Plus de 2.000 perquisitions ont été opérées sans l'aval d'un juge, plus de 300 assignations à résidence prononcées, et trois mosquées ont été fermées pour cause de radicalisation, une mesure sans précédent en France. Certaines personnes visées par ces mesures ont déposé des recours en justice.

Manuel Valls s'est aussi employé à répondre aux critiques qui montent sur une utilisation abusive de ce statut d'exception. Les mesures prises "sont décidées au vu de renseignements recueillis par les services spécialisés, au vu d'un comportement, ou d'une activité qui peuvent laisser penser qu'il y a une menace", a -t-il déclaré.

La semaine dernière, Emmanuelle Cosse, du parti écologiste EELV, s'était insurgée contre l'assignation à résidence de "militants de l'écologie" avant la COP21, la conférence de l'ONU sur le climat. Le ministre de l'Intérieur a répliqué mardi que "26 assignations à résidence" avaient été prises "non pas contre des militants écologistes, mais des casseurs".
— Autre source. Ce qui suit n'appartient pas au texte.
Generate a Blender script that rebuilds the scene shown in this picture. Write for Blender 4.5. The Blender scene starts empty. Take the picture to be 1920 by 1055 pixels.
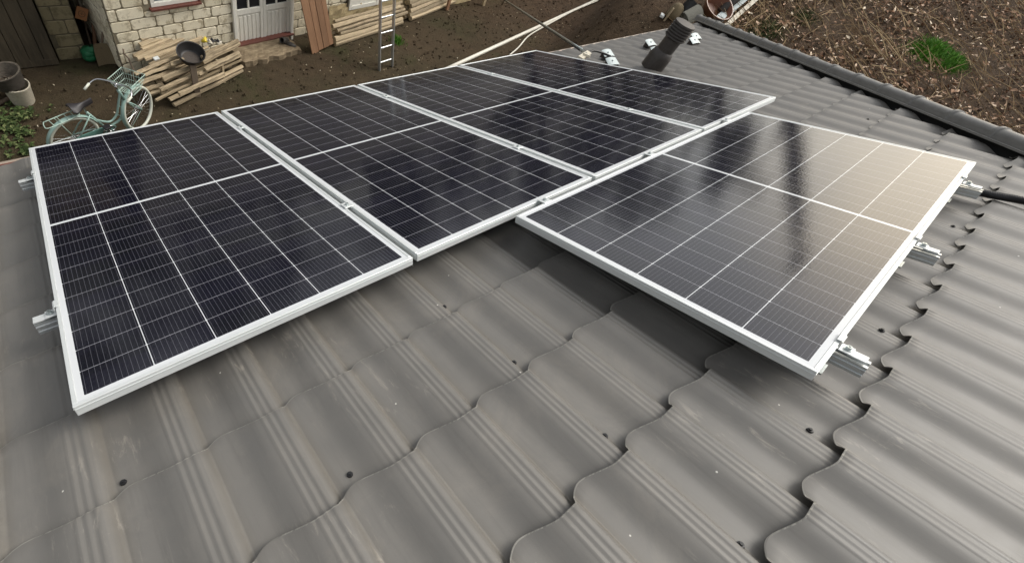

L'état d'urgence a permis au préfet de la région Ile de France (Paris et ses environs) d'interdire toute manifestation jusqu'au 30 novembre, jour du sommet des chefs d'Etat et de gouvernement au Bourget, près de Paris. Mais une chaîne humaine a malgré tout été organisée dimanche à Paris, à l'issue de laquelle des incidents ont éclaté entre des petits groupes de manifestants et les forces de l'ordre place de la République, devenu un lieu de recueillement après les attentats jihadistes dans l'est parisien en janvier et novembre.
L'interdiction de manifester a été prolongée jusqu'à la fin de la COP21 dans le secteur du Bourget ainsi que sur l'avenue des Champs-Elysées et ses environs.